30. Finally, we note that although tax debtors could not seek the erasure of their private data from the list, any interference with their private life was subject to a temporal limitation and the publication scheme was set up in a manner ensuring that they were not to be identified on the list of major tax debtors for any longer than was required for the purpose of disclosure. The taxpayers’ personal data were removed from the list of major tax debtors once they had paid their tax debts or the limitation period had expired, as in the applicant’s case.

31. As regards the repercussions on and risk of harm to the enjoyment of private life of the persons concerned, the Court should have considered that, even accepting the applicant’s argument that he had a privacy interest in the non-disclosure of his home address combined with financial information about him, these repercussions did not appear excessive in the particular circumstances of the present case. We attach considerable weight in our assessment to the context in which those data were published. As described above, there is an obvious public aspect to tax collection and a taxpayer cannot reasonably expect that failure to settle his or her tax liabilities, especially in a field so much in the public eye as tax evasion, will remain a purely private matter. Thus, the interest in non-disclosure asserted by the applicant lay in practice not in preserving the privacy of purely personal matters, but rather in preserving his anonymity regarding his conduct as a taxpayer.

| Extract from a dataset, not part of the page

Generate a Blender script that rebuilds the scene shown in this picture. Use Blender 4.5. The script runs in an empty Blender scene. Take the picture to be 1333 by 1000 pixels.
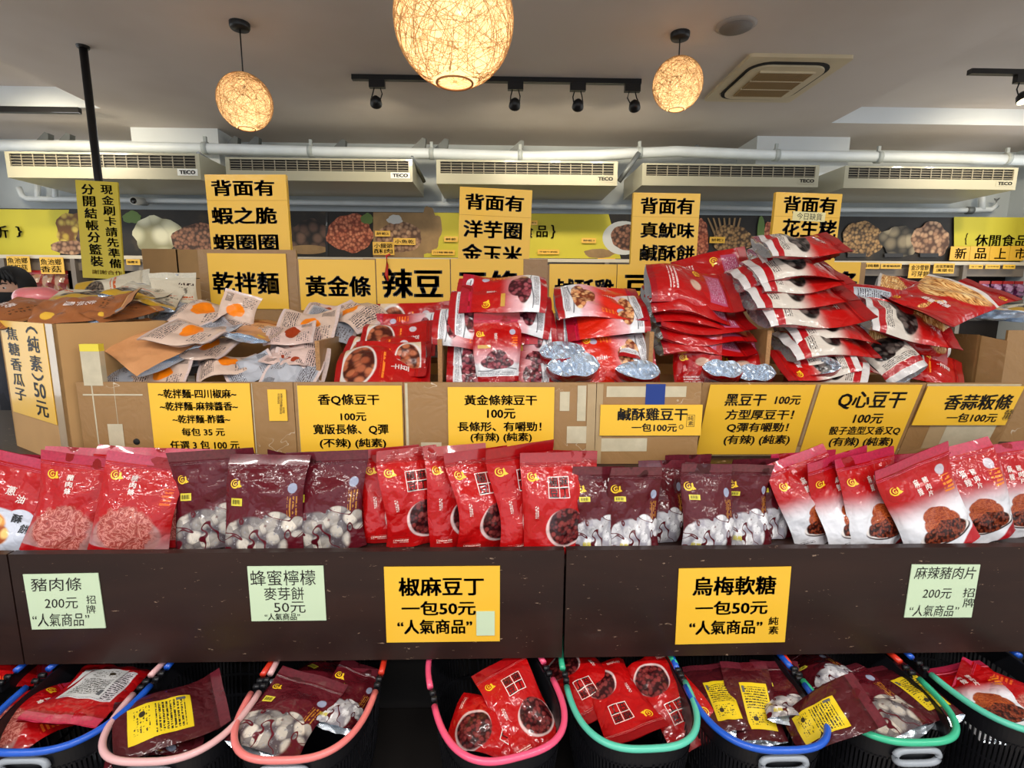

32. On the basis of the above considerations, we cannot find that the impact of the publication of the applicant’s personal data outweighed the convincing reasons justifying the general measure that are described above. In the circumstances of the present case we are persuaded that there were relevant and sufficient reasons for the publication of the applicant’s personal data and that the contested measure was subject to important limitations and was accompanied by effective and adequate safeguards against abuse. It was therefore not disproportionate to the legitimate aims pursued.

33. Accordingly, we conclude that there has been no violation of the applicant’s right to respect for his private life as guaranteed by Article 8 of the Convention.

[1] Commission decision of 26 July 2000 pursuant to Directive 95/46/EC of the European Parliament and of the Council on the adequate protection of personal data provided in Hungary (2000/519/EC).